_TASK DIRECTIONS_
Retype, please, the listing from its opening line through the line that contains "import numpy as np", both included, without the pictures.

## START DATA

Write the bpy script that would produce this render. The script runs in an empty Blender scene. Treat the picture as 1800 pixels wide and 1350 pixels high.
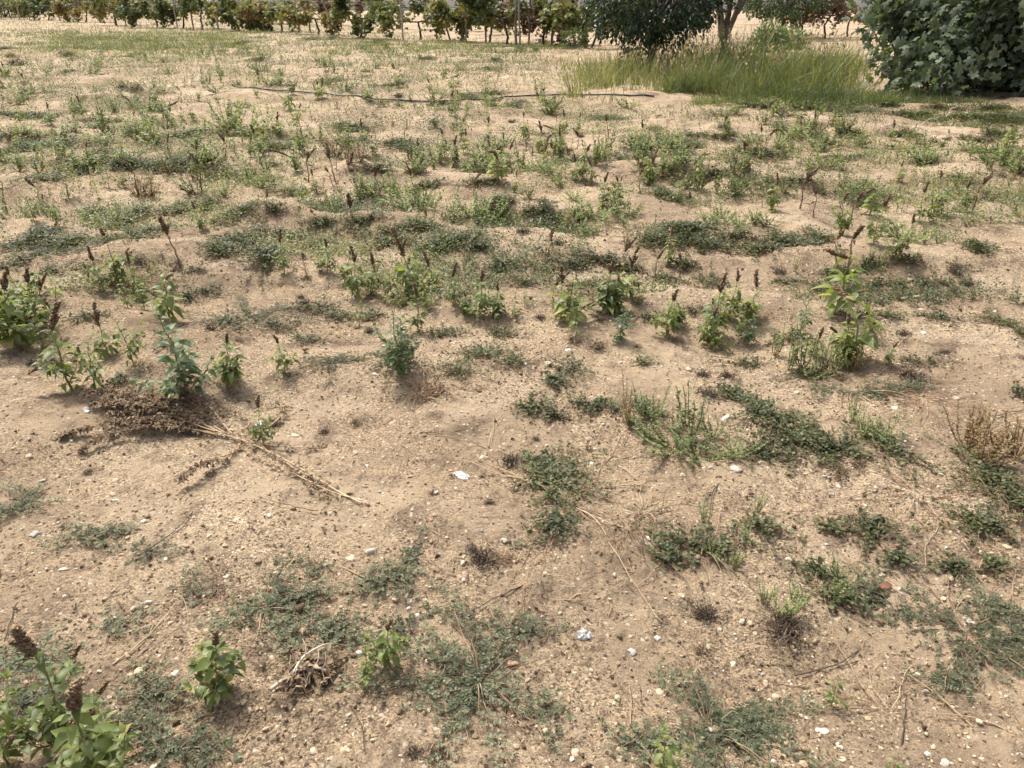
import bpy, math, random
import numpy as np

# ---------------------------------------------------------------- camera, world, sun
SC = bpy.context.scene
COL = SC.collection
CAM_H, PITCH, HFOV = 1.55, math.radians(27.27), math.radians(67.3)
FPX = 900 / math.tan(HFOV / 2)
cd = bpy.data.cameras.new("camera"); cam = bpy.data.objects.new("camera", cd); COL.objects.link(cam)
cam.location = (0, 0, CAM_H); cam.rotation_euler = (math.pi / 2 - PITCH, 0, 0)
cd.sensor_fit = 'HORIZONTAL'; cd.angle = HFOV; cd.clip_end = 1000; cd.clip_start = 0.05
SC.camera = cam
SUN_EL, SUN_AZ = math.radians(58), math.radians(-38)      # azimuth from +Y (away from the camera), negative is to the left
W = bpy.data.worlds.new("World"); SC.world = W; W.use_nodes = True
nt = W.node_tree; bg = nt.nodes["Background"]
sky = nt.nodes.new("ShaderNodeTexSky"); sky.sky_type = 'NISHITA'; sky.sun_disc = False
sky.sun_elevation = SUN_EL; sky.sun_rotation = SUN_AZ; sky.dust_density = 6.0; sky.air_density = 1.0
hs = nt.nodes.new("ShaderNodeHueSaturation"); hs.inputs['Saturation'].default_value = 0.5      # a hazy, milky sky
nt.links.new(sky.outputs[0], hs.inputs['Color']); nt.links.new(hs.outputs[0], bg.inputs[0]); bg.inputs[1].default_value = 0.145
sl = bpy.data.lights.new("sun", 'SUN'); sun = bpy.data.objects.new("sun", sl); COL.objects.link(sun)
sl.energy = 2.6; sl.angle = math.radians(7.0); sl.color = (1.0, 0.95, 0.87)
sun.rotation_euler = (math.pi / 2 - SUN_EL, 0, math.pi - SUN_AZ)
SC.view_settings.view_transform = 'Standard'; SC.view_settings.look = 'None'
SC.view_settings.gamma = 1; SC.view_settings.exposure = 0.75; SC.view_settings.use_curve_mapping = False
SC.render.engine = 'CYCLES'
SC.cycles.max_bounces = 6; SC.cycles.diffuse_bounces = 3; SC.cycles.transmission_bounces = 3

# ---------------------------------------------------------------- noise and terrain
rng = np.random.default_rng(11)
random.seed(5)
_T = rng.uniform(-1, 1, (16, 256, 256))

def vn(x, y, k=0):
    x = np.asarray(x, float); y = np.asarray(y, float)
    xi = np.floor(x).astype(int); yi = np.floor(y).astype(int)
    fx = x - xi; fy = y - yi
    fx = fx * fx * fx * (fx * (fx * 6 - 15) + 10); fy = fy * fy * fy * (fy * (fy * 6 - 15) + 10)
    T = _T[k]; a, b = xi & 255, (xi + 1) & 255; c, d = yi & 255, (yi + 1) & 255
    return (T[a, c] * (1 - fx) + T[b, c] * fx) * (1 - fy) + (T[a, d] * (1 - fx) + T[b, d] * fx) * fy

def sstep(a, b, v):
    t = np.clip((v - a) / (b - a), 0, 1); return t * t * (3 - 2 * t)

def H(x, y):
    x = np.asarray(x, float); y = np.asarray(y, float)
    wx = x + 0.35 * vn(x / 1.1, y / 1.1, 1); wy = y + 0.25 * vn(x / 0.9, y / 0.9, 2) + 0.10 * x
    far = sstep(2.3, 4.2, y); gone = 1 - sstep(14, 40, y)
    near_a = 0.052 * vn(wx / 1.0 + 3.3, wy / 0.75 + 7.7, 3)
    hum = .75 * vn(wx / 1.55, wy / 0.56, 4) + .4 * vn(wx / .7, wy / .5, 9)
    mid_a = 0.108 * (1 - .5 * sstep(5.5, 11, y)) * (1 - .45 * sstep(1.2, 3.2, x) * (1 - sstep(7, 12, y))) * (hum + 0.45 * np.abs(hum) - 0.12) + .022 * sstep(5, 9, y) * vn(x / .5, y / .28, 12) + .012 * vn(x / .16, y / .13, 13) + 0.02 * vn(wx / 0.5, wy / 0.3, 5)
    h = near_a * (1 - far) + mid_a * far * (0.35 + 0.65 * gone)
    h = h + 0.012 * vn(x / 0.27, y / 0.21, 6) * (1 - 0.4 * far) + 0.05 * vn(x / 7, y / 7, 7) * sstep(5, 14, y)
    return h

def H_fine(x, y):
    near = 1 - sstep(5, 13, y)
    h = H(x, y) + near * (0.0055 * vn(x / 0.085, y / 0.075, 8) + 0.0032 * vn(x / 0.036, y / 0.033, 9))
    c = np.maximum(0, vn(x / 0.055, y / 0.05, 10) - 0.42) * 0.02 + np.maximum(0, vn(x / 0.027, y / 0.025, 11) - 0.38) * 0.014
    return h + near * c

sp, cp = math.sin(PITCH), math.cos(PITCH)
def ray(px, py):
    a = (px - 900) / FPX; b = (675 - py) / FPX
    return np.array([a, cp + b * sp, -sp + b * cp])
def G(px, py):                                       # the point of the ground under a pixel of the 1800 x 1350 photograph
    d = ray(px, py); t = np.linspace((CAM_H - .32) / -d[2], (CAM_H + .28) / -d[2], 420)      # first crossing with the terrain
    f = CAM_H + d[2] * t - H(d[0] * t, d[1] * t); i = int(np.argmax(f < 0)) if (f < 0).any() else 419
    i = max(i, 1); w = f[i - 1] / (f[i - 1] - f[i]) if f[i - 1] != f[i] else .5; tt = t[i - 1] + (t[i] - t[i - 1]) * min(max(w, 0), 1)
    x, y = d[0] * tt, d[1] * tt
    return np.array([x, y, float(H(x, y))])
def P(x, y, z):
    v = np.array([x, y, z - CAM_H]); dep = v[1] * cp - v[2] * sp; up = v[1] * sp + v[2] * cp
    return 900 + FPX * v[0] / dep, 675 - FPX * up / dep
def height_for(p, ytop):                              # how tall a plant rooted at p is if its tip shows at row ytop
    lo, hi = 0.0, 6.0
    for i in range(30):
        m = (lo + hi) / 2
        if P(p[0], p[1], p[2] + m)[1] > ytop: lo = m
        else: hi = m
    return lo
def pxm(p): return FPX / (p[1] * cp + (CAM_H - p[2]) * sp)   # pixels per metre there

# ---------------------------------------------------------------- mesh building
class MB:
    def __init__(s): s.V = []; s.Q = []; s.T = []; s.t = []; s.n = 0; s.qm = []; s.tm = []
    def add(s, V, F, tint=0.5, mat=0):
        V = np.asarray(V, float).reshape(-1, 3); F = np.asarray(F, int)
        if len(V) == 0 or len(F) == 0: return
        s.V.append(V); s.t.append(np.broadcast_to(np.asarray(tint, float), (len(V),)))
        (s.Q if F.shape[1] == 4 else s.T).append(F + s.n)
        (s.qm if F.shape[1] == 4 else s.tm).append(np.full(len(F), mat)); s.n += len(V)
    def mesh(s, name, mats, smooth=True):
        if not isinstance(mats, (list, tuple)): mats = [mats]
        me = bpy.data.meshes.new(name)
        if s.n:
            V = np.concatenate(s.V); t = np.concatenate(s.t)
            Q = np.concatenate(s.Q) if s.Q else np.zeros((0, 4), int); T = np.concatenate(s.T) if s.T else np.zeros((0, 3), int)
            me.vertices.add(len(V)); me.vertices.foreach_set('co', V.ravel())
            li = np.concatenate([Q.ravel(), T.ravel()]); me.loops.add(len(li)); me.loops.foreach_set('vertex_index', li.astype(np.int32))
            tot = np.concatenate([np.full(len(Q), 4), np.full(len(T), 3)]); st = np.concatenate([[0], np.cumsum(tot)[:-1]])
            me.polygons.add(len(tot)); me.polygons.foreach_set('loop_start', st.astype(np.int32))
            me.polygons.foreach_set('loop_total', tot.astype(np.int32))
            mi = np.concatenate([np.concatenate(s.qm) if s.qm else np.zeros(0), np.concatenate(s.tm) if s.tm else np.zeros(0)])
            me.polygons.foreach_set('material_index', mi.astype(np.int32))
            me.polygons.foreach_set('use_smooth', np.full(len(tot), smooth))
            a = me.attributes.new('tint', 'FLOAT', 'POINT'); a.data.foreach_set('value', t.astype(np.float32))
            me.update(calc_edges=True)
        for m in mats: me.materials.append(m)
        return me
    def build(s, name, mats, parent=None, smooth=True, loc=None):
        return link(name, s.mesh(name, mats, smooth), parent, loc)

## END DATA

_CORRECT RESPONSE_
Write the bpy script that would produce this render. The script runs in an empty Blender scene. Treat the picture as 1800 pixels wide and 1350 pixels high.
import bpy, math, random
import numpy as np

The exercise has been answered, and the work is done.